Varian Johnson

Color photograph of Varian Johnson

Author Varian Johnson. Image from Austin360.

(1977 - )  Johnson was born in Florence, SC.  He received his B. S. from the University of Oklahoma and his M. F. A. from Vermont College of Fine Arts.  

Varian Johnson has an unusual dual career: in addition to working as a civil engineer designing bridges, he also has several young-adult novels to his credit. His first novel, A Red Polka Dot in a World Full of Plaid, was written for adults but anticipates Johnson's interest in teens through its coming-of-age story about a girl who travels across several states in search of the father she never knew. Johnson's more recent novels, My Life as a Rhombus and Saving Maddie, directly address adolescent readers through their focus on adolescent issues from a teen point of view. 

Although Johnson was a well-rounded student during high school, his aptitude for and interest in math and science signaled a promising career in engineering. After he graduated from high school, Johnson attended the University of Oklahoma, graduating with a degree in civil engineering. In addition to completing his degree, he also found the time to write the first draft of what would become A Red Polka Dot in a World Full of Plaid. Marriage, a job, and a move to Austin, Texas, followed, and while building his engineering career Johnson has also continued to develop as a writer, honing his skills and tapping the many creative resources within that city's active writers' community.

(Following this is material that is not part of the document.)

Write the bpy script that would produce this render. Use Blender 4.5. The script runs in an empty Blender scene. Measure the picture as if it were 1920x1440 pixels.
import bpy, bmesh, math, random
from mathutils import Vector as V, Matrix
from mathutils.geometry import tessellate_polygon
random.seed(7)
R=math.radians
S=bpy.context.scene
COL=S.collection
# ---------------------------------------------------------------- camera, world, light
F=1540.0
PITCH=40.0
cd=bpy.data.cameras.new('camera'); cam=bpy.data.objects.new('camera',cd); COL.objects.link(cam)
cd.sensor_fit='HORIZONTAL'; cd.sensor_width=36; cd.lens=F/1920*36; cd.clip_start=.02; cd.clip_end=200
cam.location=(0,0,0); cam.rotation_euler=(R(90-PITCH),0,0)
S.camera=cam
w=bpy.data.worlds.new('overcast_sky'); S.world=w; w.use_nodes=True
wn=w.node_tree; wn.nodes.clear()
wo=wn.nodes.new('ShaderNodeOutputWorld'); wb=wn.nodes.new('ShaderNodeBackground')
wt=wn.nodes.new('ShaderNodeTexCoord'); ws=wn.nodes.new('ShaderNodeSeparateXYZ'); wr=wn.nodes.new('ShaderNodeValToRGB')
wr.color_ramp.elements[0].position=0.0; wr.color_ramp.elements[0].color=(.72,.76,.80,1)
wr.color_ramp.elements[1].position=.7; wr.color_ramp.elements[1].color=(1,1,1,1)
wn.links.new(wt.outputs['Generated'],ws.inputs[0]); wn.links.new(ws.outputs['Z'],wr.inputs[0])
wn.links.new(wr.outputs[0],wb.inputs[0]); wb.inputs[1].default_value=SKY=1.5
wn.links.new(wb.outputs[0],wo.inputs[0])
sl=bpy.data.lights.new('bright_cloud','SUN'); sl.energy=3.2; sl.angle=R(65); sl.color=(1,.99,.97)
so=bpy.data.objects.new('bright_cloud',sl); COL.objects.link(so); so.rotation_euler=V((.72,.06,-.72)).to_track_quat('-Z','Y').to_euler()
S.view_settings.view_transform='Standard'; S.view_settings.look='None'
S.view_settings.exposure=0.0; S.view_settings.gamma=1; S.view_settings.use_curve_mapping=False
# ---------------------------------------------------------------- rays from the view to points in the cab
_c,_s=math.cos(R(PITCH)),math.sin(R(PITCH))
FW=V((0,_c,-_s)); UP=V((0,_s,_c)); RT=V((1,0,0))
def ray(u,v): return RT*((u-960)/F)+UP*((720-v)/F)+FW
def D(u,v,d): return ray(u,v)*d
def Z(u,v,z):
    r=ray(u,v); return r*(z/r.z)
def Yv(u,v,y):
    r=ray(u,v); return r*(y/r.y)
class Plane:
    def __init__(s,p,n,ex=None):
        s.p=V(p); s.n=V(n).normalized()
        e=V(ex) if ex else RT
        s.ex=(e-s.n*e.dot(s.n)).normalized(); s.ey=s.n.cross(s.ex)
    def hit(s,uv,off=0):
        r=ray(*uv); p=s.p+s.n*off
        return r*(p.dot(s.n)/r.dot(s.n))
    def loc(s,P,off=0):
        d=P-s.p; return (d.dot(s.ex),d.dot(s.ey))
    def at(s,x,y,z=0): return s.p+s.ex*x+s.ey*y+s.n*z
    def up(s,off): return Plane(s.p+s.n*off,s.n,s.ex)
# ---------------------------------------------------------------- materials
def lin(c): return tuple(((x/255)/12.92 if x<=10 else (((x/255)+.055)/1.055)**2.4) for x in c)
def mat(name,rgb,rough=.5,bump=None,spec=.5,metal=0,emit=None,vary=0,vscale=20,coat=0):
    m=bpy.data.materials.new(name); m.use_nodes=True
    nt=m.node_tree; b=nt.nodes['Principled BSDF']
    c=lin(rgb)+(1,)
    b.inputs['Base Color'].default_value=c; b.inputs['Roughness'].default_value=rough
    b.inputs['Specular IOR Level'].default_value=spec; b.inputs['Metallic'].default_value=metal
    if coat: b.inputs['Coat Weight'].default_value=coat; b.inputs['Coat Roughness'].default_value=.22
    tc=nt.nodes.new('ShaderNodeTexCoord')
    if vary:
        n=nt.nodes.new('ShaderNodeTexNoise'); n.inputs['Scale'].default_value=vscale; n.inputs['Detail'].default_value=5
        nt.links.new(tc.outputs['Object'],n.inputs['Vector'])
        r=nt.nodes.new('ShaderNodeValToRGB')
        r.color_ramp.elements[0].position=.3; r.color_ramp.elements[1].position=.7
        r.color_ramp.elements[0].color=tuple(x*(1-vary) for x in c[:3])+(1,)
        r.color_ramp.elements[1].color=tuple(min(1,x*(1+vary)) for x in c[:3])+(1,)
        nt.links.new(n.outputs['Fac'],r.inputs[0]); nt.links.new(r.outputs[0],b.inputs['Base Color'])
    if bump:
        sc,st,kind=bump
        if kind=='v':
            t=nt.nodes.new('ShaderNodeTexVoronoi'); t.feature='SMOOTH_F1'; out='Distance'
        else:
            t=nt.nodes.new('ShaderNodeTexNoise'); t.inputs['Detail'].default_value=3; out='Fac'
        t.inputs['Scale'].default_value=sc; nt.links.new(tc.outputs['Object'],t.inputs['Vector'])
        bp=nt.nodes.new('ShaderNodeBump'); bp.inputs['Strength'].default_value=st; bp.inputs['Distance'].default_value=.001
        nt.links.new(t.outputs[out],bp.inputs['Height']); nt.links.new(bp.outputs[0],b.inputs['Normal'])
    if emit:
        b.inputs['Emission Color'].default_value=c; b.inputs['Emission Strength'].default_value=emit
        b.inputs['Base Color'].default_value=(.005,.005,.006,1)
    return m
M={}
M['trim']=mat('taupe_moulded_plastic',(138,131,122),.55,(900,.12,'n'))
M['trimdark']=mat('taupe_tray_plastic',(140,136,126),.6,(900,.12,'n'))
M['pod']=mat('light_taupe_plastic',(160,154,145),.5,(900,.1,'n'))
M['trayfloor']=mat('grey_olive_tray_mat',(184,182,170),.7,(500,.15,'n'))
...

Inspired by a personal experience, My Life as a Rhombus also taps Johnson's knowledge of mathematics through its focus on high-school senior Rhonda Lee. A math wiz, Rhonda is assigned to tutor popular junior student Sarah Gamble, but she evolves into a needed confidante when Sarah discovers that she is pregnant. While learning to listen and not to judge, Rhonda also revisits her decision to abide by her father's wishes and terminate her own unplanned pregnancy three years before. Kliatt reviewer Amanda MacGregor added of My Life as a Rhombus that the “variety of reactions, choices, and feelings” experienced by its teen characters “are realistic and nuanced.” According to Booklist critic Stephanie Zvirin, Johnson creates interest by describing Rhoda's efforts to “channel … her anger and pain into numbers and theorems,” and My Life as a Rhombus benefits from a “wry humor” and the teen characters' realistic dialogue.

Set in Johnson's native South Carolina, Saving Maddie finds seventeen-year-old Joshua Wynn conflicted when a childhood friend returns to their small town after a five- year absence. The son of a preacher who recognizes that his behavior should be beyond reproach, Joshua is both shocked and attracted to Maddie Smith in her new incarnation as an attractive, sexually provocative, and worldly wise college student. Throwing off the hurt of a recent romantic break-up, he now funnels all his energy into rescuing Maddie, even though his sheltered life makes him incapable of understanding the experiences that have changed her.